The moral question posed by the corrida is whether its art and beauty justify the punishment the bull suffers in the ring and, ultimately, its death. A second, equally challenging, question follows logically: if there is no art or beauty, is the corrida immoral? I have deployed what might be called the "aesthetic defence" many times in the past, but now I'm not so sure that it holds, because the last couple of corridas I attended were nowhere near good enough to justify an animal's death. Several of Spain's top matadors are scheduled to perform in this year's Malaga feria, but there is still no guarantee that they'll be able to produce anything elevating or beautiful.

Yet there is always the possibility that man and animal, working together, will create something unforgettable and when that happens the corrida can be intensely moving. Kennedy found that "the poise, the elegance, the weird gentleness of some matadors is remarkable... There can be a high degree of skill, whether you like the skill or not".

Her writing is also alive to the spectacle's symbolic aspects - those which hinge on our empathy for bull or man, or both.
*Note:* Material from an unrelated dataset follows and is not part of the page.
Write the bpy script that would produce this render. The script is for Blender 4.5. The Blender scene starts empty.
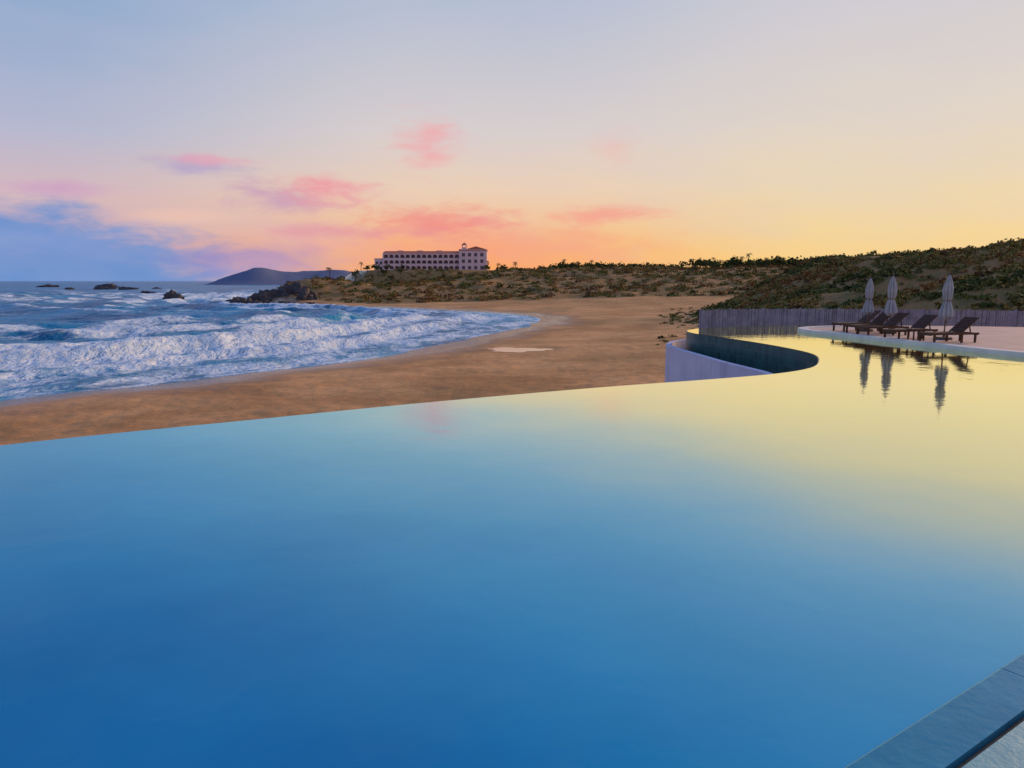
import bpy, bmesh, math, random
import numpy as np
from mathutils import Vector, Matrix
random.seed(7); rng=np.random.default_rng(7)
scene=bpy.context.scene
R=math.radians
try:
    scene.view_settings.view_transform='Standard'; scene.view_settings.look='None'; scene.view_settings.exposure=0
except Exception: pass

# ------------------------------------------------------------------ helpers
def s2l(c):
    o=[]
    for v in c[:3]:
        v=v/255.0
        o.append(v/12.92 if v<=0.04045 else ((v+0.055)/1.055)**2.4)
    return (o[0],o[1],o[2],1.0)

def vnoise(x,y,seed=0):
    x=np.asarray(x,dtype=np.float64); y=np.asarray(y,dtype=np.float64)
    xi=np.floor(x).astype(np.int64); yi=np.floor(y).astype(np.int64)
    fx=x-xi; fy=y-yi
    fx=fx*fx*(3-2*fx); fy=fy*fy*(3-2*fy)
    def h(a,b):
        n=(a*374761393+b*668265263+seed*1442695041)&0xffffffff
        n=((n^(n>>13))*1274126177)&0xffffffff
        n=(n^(n>>16))&0xffffffff
        return n/4294967295.0
    a=h(xi,yi);b=h(xi+1,yi);c=h(xi,yi+1);d=h(xi+1,yi+1)
    return (a*(1-fx)+b*fx)*(1-fy)+(c*(1-fx)+d*fx)*fy
def fbm(x,y,octv=4,seed=0):
    s=0;a=0.5;t=0
    for i in range(octv):
        s=s+a*vnoise(x*2**i+17.3*i,y*2**i-9.1*i,seed+i); t+=a; a*=0.5
    return s/t      # 0..1
def sstep(a,b,x):
    t=np.clip((x-a)/(b-a),0,1); return t*t*(3-2*t)
def catmull(pts,n=8,closed=False):
    P=[np.array(p,float) for p in pts]; out=[]
    N=len(P); rngi=range(N) if closed else range(N-1)
    for i in rngi:
        p1=P[i];p2=P[(i+1)%N]
        p0=P[i-1] if (closed or i>0) else 2*p1-p2
        p3=P[(i+2)%N] if (closed or i+2<N) else 2*p2-p1
        for k in range(n):
            t=k/n
            out.append(0.5*((2*p1)+(-p0+p2)*t+(2*p0-5*p1+4*p2-p3)*t*t+(-p0+3*p1-3*p2+p3)*t**3))
    if not closed: out.append(P[-1])
    return [tuple(o) for o in out]
def dist_poly(px,py,poly,closed=True):
    d=np.full(px.shape,1e18); n=len(poly)
    for i in range(n if closed else n-1):
        ax,ay=poly[i]; bx,by=poly[(i+1)%n]
        dx,dy=bx-ax,by-ay; L=dx*dx+dy*dy
        if L<1e-9: continue
        t=np.clip(((px-ax)*dx+(py-ay)*dy)/L,0,1)
        d=np.minimum(d,(px-ax-t*dx)**2+(py-ay-t*dy)**2)
    return np.sqrt(d)
def inside(px,py,poly):
    r=np.zeros(px.shape,bool); n=len(poly)
    for i in range(n):
        ax,ay=poly[i]; bx,by=poly[(i+1)%n]
        if ay==by: continue
        c=((ay>py)!=(by>py))&(px<(bx-ax)*(py-ay)/(by-ay)+ax)
        r^=c
    return r
def resample(pts,n):
    P=np.array(pts); s=np.concatenate([[0],np.cumsum(np.hypot(*(P[1:]-P[:-1]).T))])
    t=np.linspace(0,s[-1],n)
    return list(zip(np.interp(t,s,P[:,0]),np.interp(t,s,P[:,1])))
def offset(pts,d):   # + = to the right of travel direction
    out=[];n=len(pts)
    for i in range(n):
        a=pts[max(i-1,0)];b=pts[min(i+1,n-1)]
        dx,dy=b[0]-a[0],b[1]-a[1];L=math.hypot(dx,dy) or 1
        out.append((pts[i][0]+dy/L*d,pts[i][1]-dx/L*d))
    return out
def link(ob,parent=None):
    scene.collection.objects.link(ob)
    if parent: ob.parent=parent
    return ob
def mesh_obj(name,verts,faces,mat=None,smooth=False,parent=None):
    me=bpy.data.meshes.new(name)
    me.from_pydata([tuple(map(float,v)) for v in verts],[],[tuple(int(i) for i in f) for f in faces]); me.update()
    if mat: me.materials.append(mat)
    if smooth: me.polygons.foreach_set('use_smooth',[True]*len(me.polygons))
    return link(bpy.data.objects.new(name,me),parent)
def np_mesh(name,V,F,mat,smooth=True,attrs=None):
    me=bpy.data.meshes.new(name); nv=len(V);nf,k=F.shape
    me.vertices.add(nv); me.vertices.foreach_set('co',V.astype(np.float32).ravel())
    me.loops.add(nf*k); me.loops.foreach_set('vertex_index',F.astype(np.int32).ravel())
    me.polygons.add(nf); me.polygons.foreach_set('loop_start',np.arange(0,nf*k,k,dtype=np.int32))
    try: me.polygons.foreach_set('loop_total',np.full(nf,k,dtype=np.int32))
    except Exception: pass
    me.update(calc_edges=True); me.validate()
    me.polygons.foreach_set('use_smooth',np.full(nf,smooth))
    for an,av in (attrs or {}).items():
        at=me.attributes.new(an,'FLOAT','POINT'); at.data.foreach_set('value',av.astype(np.float32))
    me.materials.append(mat)
    return link(bpy.data.objects.new(name,me))
class MB:      # mesh builder
    def __init__(s): s.v=[];s.f=[];s.m=[]
    def add(s,v,f,m=0):
        o=len(s.v); s.v+= [tuple(p) for p in v]; s.f+=[tuple(i+o for i in q) for q in f]; s.m+=[m]*len(f)
    def box(s,x0,x1,y0,y1,z0,z1,m=0,M=None):
        v=[(x0,y0,z0),(x1,y0,z0),(x1,y1,z0),(x0,y1,z0),(x0,y0,z1),(x1,y0,z1),(x1,y1,z1),(x0,y1,z1)]
        if M: v=[tuple(M@Vector(p)) for p in v]
        s.add(v,[(0,3,2,1),(4,5,6,7),(0,1,5,4),(1,2,6,5),(2,3,7,6),(3,0,4,7)],m)
    def cyl(s,x,y,z0,z1,r0,r1,n=12,m=0):
        v=[(x+r0*math.cos(2*math.pi*i/n),y+r0*math.sin(2*math.pi*i/n),z0) for i in range(n)]+[(x+r1*math.cos(2*math.pi*i/n),y+r1*math.sin(2*math.pi*i/n),z1) for i in range(n)]
        s.add(v,[(i,(i+1)%n,n+(i+1)%n,n+i) for i in range(n)]+[tuple(range(n-1,-1,-1)),tuple(range(n,2*n))],m)
    def mesh(s,name,mats):
        me=bpy.data.meshes.new(name); me.from_pydata(s.v,[],s.f); me.update()
        for m in mats: me.materials.append(m)
        me.polygons.foreach_set('material_index',s.m); return me
    def obj(s,name,mats,parent=None): return link(bpy.data.objects.new(name,s.mesh(name,mats)),parent)
def ribbon(name,inner,outer,z0,z1,mat,parent=None,top_only=False):
    n=len(inner);V=[];F=[]
    for i in range(n):
        V+=[(inner[i][0],inner[i][1],z0),(inner[i][0],inner[i][1],z1),(outer[i][0],outer[i][1],z1),(outer[i][0],outer[i][1],z0)]
    for i in range(n-1):
        a=4*i;b=a+4
        if top_only: F.append((a+1,b+1,b+2,a+2)); continue
        F+=[(a,b,b+1,a+1),(a+1,b+1,b+2,a+2),(a+2,b+2,b+3,a+3)]
    if not top_only: F+=[(0,1,2,3),(4*n-1,4*n-2,4*n-3,4*n-4)]
    return mesh_obj(name,V,F,mat,parent=parent)
def slab(name,poly,z0,z1,mat,parent=None):
    n=len(poly)
    V=[(p[0],p[1],z1) for p in poly]+[(p[0],p[1],z0) for p in poly]
    F=[tuple(range(n))]+[(i,i+n,(i+1)%n+n,(i+1)%n) for i in range(n)]
    ob=mesh_obj(name,V,F,mat,parent=parent)
    bm=bmesh.new(); bm.from_mesh(ob.data); bmesh.ops.triangulate(bm,faces=[f for f in bm.faces if len(f.verts)>4]); bmesh.ops.recalc_face_normals(bm,faces=bm.faces); bm.to_mesh(ob.data); bm.free()
    return ob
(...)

As she put it over email, "I think everyone understands what it's like to go out into the world and have it hurt you when you don't expect the blows and can't defend yourself - that whole scenario, the bull's journey, is very evocative".

The subtext to On Bullfighting concerns the spectacle's wider context - namely, our treatment of animals, especially those that are killed for our entertainment, whether aesthetic or gastronomic.

"When I was researching I wasn't a vegetarian and it's hard to have a credible position on cruelty if you consider an average slaughterhouse, or factory/intensive farming," Kennedy told me. "I did, actually, try to visit a slaughterhouse for the book and that was even harder than getting into the world of the corrida. I never found anywhere that would admit me". The author is now a vegetarian, although her conversion was owed to "the ecological damage done by meat farming" rather than what she saw in the ring.

One wonders why abattoir doors were closed to Kennedy and whether what happens behind them is more defensible than the corrida - the case often made by anti-bullfight carnivores (a problematic position to adopt, but a very common one). Just to imagine "a slaughterhouse with punching and kicking and fear and metal clamps and failed shots", to use Kennedy's uncompromising words, is enough to make you think hard about the morality of killing animals solely for human consumption. "It's probably as shitty as what happens in the ring," she says.

To really make up your mind about the corrida, you have to see one. But before you do, it's better if you acquaint yourself with the world of the bulls - with its "delicate and superstitious atmosphere" (as Kennedy puts it), its place in Spanish culture and the brutal intricacies of what happens on the sand. On Bullfighting is a great place to start.